»»
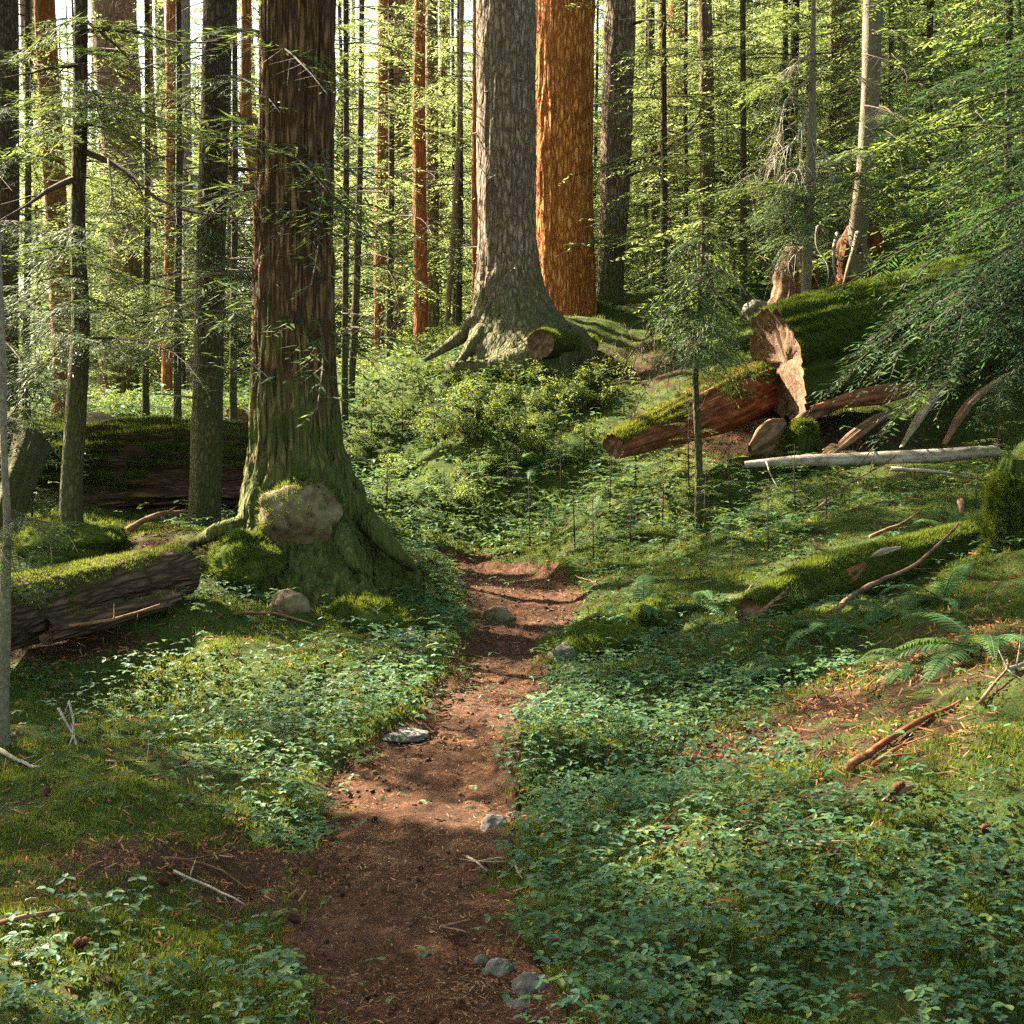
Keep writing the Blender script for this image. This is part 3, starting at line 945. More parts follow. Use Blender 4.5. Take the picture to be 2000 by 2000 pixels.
tree('hemlock_tree', [(134, 965, 42), (142, 800, 40), (152, 600, 33), (148, 480, 27), (147, 400, 26), (150, 280, 27), (152, 120, 25), (153, 0, 23)], 11.8, 15, M['bark_slim'],
     'thin dark hemlock stem with long bare limbs at far left', seg=28, step=.08, seed=8, ridge=.05, can=(5.6, 14, 70, 2.8),
     to=[(180, 320, 190, 11), (200, 400, 240, 11.4), (190, 40, 185, 11.2), (260, 20, 270, 11.2), (240, 290, 260, 11), (100, 260, 110, 11), (60, 330, 60, 11.5), (60, 30, 90, 11.5), (40, 90, 40, 11), (420, 60, 500, 11), (500, 260, 530, 11.2),
         (520, 20, 560, 11), (560, 70, 640, 11.3), (560, 240, 600, 11.5), (620, 40, 690, 11), (640, 280, 680, 11), (330, 280, 400, 12), (480, 30, 460, 11), (150, 240, 210, 10.8), (220, 90, 250, 10.8)],
     deads=[dict(p=[(148, 335, 11.8), (100, 355, 11.6), (50, 385, 11.4), (-20, 425, 11.2)], r=.03, t=4), dict(p=[(160, 285, 11.8), (230, 320, 11.6), (290, 370, 11.4), (380, 398, 11.3), (480, 405, 11.2)], r=.026, t=6),
            dict(p=[(150, 120, 11.8), (90, 125, 11.5), (0, 140, 11.2)], r=.022, t=4), dict(p=[(155, 60, 11.8), (250, 60, 11.6), (330, 80, 11.4), (420, 75, 11.2)], r=.018, t=6),
            dict(p=[(160, 40, 11.8), (220, 90, 11.6), (280, 160, 11.5)], r=.016, t=6), dict(p=[(205, 300, 11.5), (210, 390, 11.4), (170, 440, 11.3), (140, 475, 11.3)], r=.010, t=5, m='wood_grey'),
            dict(p=[(210, 390, 11.4), (250, 440, 11.3), (310, 500, 11.3)], r=.009, t=4, m='wood_grey'), dict(p=[(290, 620, 11.3), (300, 500, 11.2), (330, 590, 11.2)], r=.007, t=3, m='wood_grey')])
tree('hemlock_tree', [(120, 800, 42), (112, 500, 40), (98, 250, 40), (84, 0, 38)], 19, 24, M['bark_far_red'],
     'reddish dark trunk glimpsed behind the thin stem with bare limbs', seg=24, step=.2, seed=9, can=(8, 22, 90, 3.4), low=[(2.5, 7, 16, 1.8, 1)])
tree('hemlock_tree', [(10, 960, 46), (12, 700, 42), (14, 300, 40), (14, 0, 38)], 15, 22, M['bark_slim'],
     'grey trunk at the edge of the wood nearest the left', seg=24, step=.2, seed=10, can=(7.5, 20, 90, 3.6),
     to=[(100, 90, 140, 14), (200, 60, 230, 14), (300, 80, 330, 13.5), (420, 70, 470, 13.5), (560, 60, 620, 13.5), (640, 70, 720, 13.5), (700, 60, 780, 13.5), (760, 20, 860, 13)], tolv=1)
tree('young_tree', [(4, 1330, 26), (8, 1200, 24), (10, 1100, 20), (14, 1000, 15), (8, 860, 12)], 7.4, 3.4, M['bark_pale'],
     'pale slender sapling stem beside the fallen log at left', seg=16, step=.04, seed=12, ridge=.02,
     to=[(960, 110, 1000, 7.4), (980, 90, 1040, 7.0), (1040, 70, 1110, 7.1), (1000, -60, 1030, 7.2), (1030, 50, 1060, 6.9)])
# the group on the knoll
tree('old_tree', [(985, 690, 260), (976, 640, 205), (968, 600, 162), (962, 560, 134), (958, 500, 112), (955, 300, 103), (955, 0, 100)], 21, 32, M['bark_grey'],
     'thick grey tree on the knoll in front of the orange trunk', seg=80, step=.07, flare=.10, lobes=4, fh=.5, seed=14, ridge=.05, rs=8, can=(12, 30, 36, 4.2), stubs=8,
     roots=[([(912, 620, 20.6), (880, 665, 20.4), (860, 690, 20.3)], .12), ([(905, 600, 20.9), (850, 650, 20.8), (800, 680, 20.8)], .13)])
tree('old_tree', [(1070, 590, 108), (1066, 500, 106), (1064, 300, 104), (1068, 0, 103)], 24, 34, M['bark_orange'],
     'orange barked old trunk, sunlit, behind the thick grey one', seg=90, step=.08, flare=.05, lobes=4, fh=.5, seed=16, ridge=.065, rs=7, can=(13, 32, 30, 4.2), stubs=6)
tree('old_tree', [(1147, 600, 58), (1152, 500, 52), (1162, 300, 56), (1170, 0, 56)], 25, 30, M['bark_grey'],
     'straight grey trunk just right of the orange trunk', seg=48, step=.1, flare=.06, fh=.4, seed=18, ridge=.04, can=(12, 28, 30, 3.8), stubs=5,
     deads=[dict(p=[(1190, 310, 24.8), (1260, 280, 24), (1310, 235, 23.6), (1330, 180, 23.5)], r=.05, t=6, l=.8), dict(p=[(1190, 330, 24.8), (1250, 300, 24), (1300, 270, 23.6)], r=.025, t=5, l=.7), dict(p=[(1195, 45, 24.9), (1240, 40, 24), (1300, 75, 23.6)], r=.03, t=4, l=.7)])
# background trunks that can be told apart
BGT = [
    ([(225, 780, 80), (222, 640, 66), (236, 480, 62), (228, 250, 76), (214, 0, 82)], 31, 34, 'bark_far', 'broad pale brown leaning trunk beyond the rotten log', 20, .1),
    ([(315, 775, 20), (316, 650, 20), (320, 450, 19), (322, 0, 18)], 28, 24, 'bark_far_red', 'slim orange brown trunk far behind the rotten log', 21, .0),
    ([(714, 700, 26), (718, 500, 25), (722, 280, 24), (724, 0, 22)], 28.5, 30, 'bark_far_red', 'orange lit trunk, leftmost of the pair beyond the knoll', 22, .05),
    ([(746, 690, 40), (750, 500, 40), (753, 300, 38), (755, 0, 36)], 29.5, 32, 'bark_far', 'brown trunk touching the orange lit one beyond the knoll', 23, .05),
    ([(794, 670, 28), (793, 500, 26), (791, 250, 24), (792, 0, 20)], 24, 24, 'bark_far_red', 'reddish trunk with many fine branches left of the knoll', 24, .04),
    ([(815, 660, 28), (815, 450, 26), (814, 0, 22)], 27.5, 28, 'bark_far', 'pale brown trunk directly behind the finely branched reddish one', 25, .03),
    ([(842, 660, 10), (850, 520, 11), (862, 330, 10), (868, 200, 8)], 25, 10, 'bark_pale', 'very thin pale leaning stem left of the thick grey tree', 26, 0),
    ([(897, 620, 12), (896, 400, 12), (897, 150, 11)], 23.5, 14, 'bark_far_red', 'thin dark reddish stem touching the left side of the thick grey tree', 27, 0),
    ([(662, 760, 14), (670, 600, 14), (678, 350, 12), (682, 100, 10)], 22, 14, 'bark_slim', 'thin dark stem just right of the largest hemlock', 28, 0),
    ([(1332, 470, 30), (1334, 300, 28), (1332, 100, 26), (1330, 0, 24)], 25, 26, 'bark_far', 'mossy brown trunk with a curved bare limb right of the knoll', 29, .05),
    ([(1275, 560, 36), (1276, 400, 36), (1278, 0, 32)], 33, 32, 'bark_far_red', 'orange trunk seen deep in the wood right of the knoll', 30, .05),
    ([(1592, 540, 60), (1594, 200, 54), (1596, 0, 50)], 25, 30, 'bark_far', 'broad brown trunk behind the pale mottled tree on the hillside', 31, .05),
    ([(1375, 560, 26), (1374, 0, 22)], 36, 30, 'bark_far_grey', 'grey trunk in the distance, leftmost of the dense row on the hillside', 32, .04),
    ([(1412, 560, 24), (1410, 0, 20)], 38, 30, 'bark_far', 'brown trunk in the dense row of trunks on the hillside', 33, .04),
    ([(1447, 560, 30), (1449, 0, 26)], 37, 30, 'bark_far_grey', 'grey trunk, rightmost of the dense row on the hillside', 34, .04),
    ([(1236, 560, 16), (1232, 300, 14), (1228, 0, 12)], 29, 22, 'bark_slim', 'slender dark stem right of the straight grey trunk', 35, .0),
    ([(1694, 460, 16), (1694, 200, 14), (1692, 0, 12)], 27, 20, 'bark_pale', 'slim pale stem right of the mottled hillside tree', 36, .0),
    ([(1800, 460, 24), (1798, 0, 20)], 29, 24, 'bark_far_grey', 'grey stem among the hemlock boughs high on the hillside', 37, .0),
    ([(1880, 440, 30), (1882, 0, 26)], 31, 26, 'bark_far', 'brown trunk nearest the right among hillside boughs', 38, .0),
]
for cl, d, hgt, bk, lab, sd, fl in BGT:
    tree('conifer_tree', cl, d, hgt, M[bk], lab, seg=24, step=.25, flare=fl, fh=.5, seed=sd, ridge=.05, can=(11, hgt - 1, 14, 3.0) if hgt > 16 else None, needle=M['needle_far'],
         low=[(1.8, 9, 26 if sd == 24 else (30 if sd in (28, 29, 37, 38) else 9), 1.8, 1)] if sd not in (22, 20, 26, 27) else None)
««
Extract, word for word, every line beginning with the one that holds "30, 4.2), stubs=6)" and concluding with the one that holds "24, 'bark_far_red', 'slim". Include both of those lines.

#### Written solution:
     'orange barked old trunk, sunlit, behind the thick grey one', seg=90, step=.08, flare=.05, lobes=4, fh=.5, seed=16, ridge=.065, rs=7, can=(13, 32, 30, 4.2), stubs=6)
tree('old_tree', [(1147, 600, 58), (1152, 500, 52), (1162, 300, 56), (1170, 0, 56)], 25, 30, M['bark_grey'],
     'straight grey trunk just right of the orange trunk', seg=48, step=.1, flare=.06, fh=.4, seed=18, ridge=.04, can=(12, 28, 30, 3.8), stubs=5,
     deads=[dict(p=[(1190, 310, 24.8), (1260, 280, 24), (1310, 235, 23.6), (1330, 180, 23.5)], r=.05, t=6, l=.8), dict(p=[(1190, 330, 24.8), (1250, 300, 24), (1300, 270, 23.6)], r=.025, t=5, l=.7), dict(p=[(1195, 45, 24.9), (1240, 40, 24), (1300, 75, 23.6)], r=.03, t=4, l=.7)])
# background trunks that can be told apart
BGT = [
    ([(225, 780, 80), (222, 640, 66), (236, 480, 62), (228, 250, 76), (214, 0, 82)], 31, 34, 'bark_far', 'broad pale brown leaning trunk beyond the rotten log', 20, .1),
    ([(315, 775, 20), (316, 650, 20), (320, 450, 19), (322, 0, 18)], 28, 24, 'bark_far_red', 'slim orange brown trunk far behind the rotten log', 21, .0),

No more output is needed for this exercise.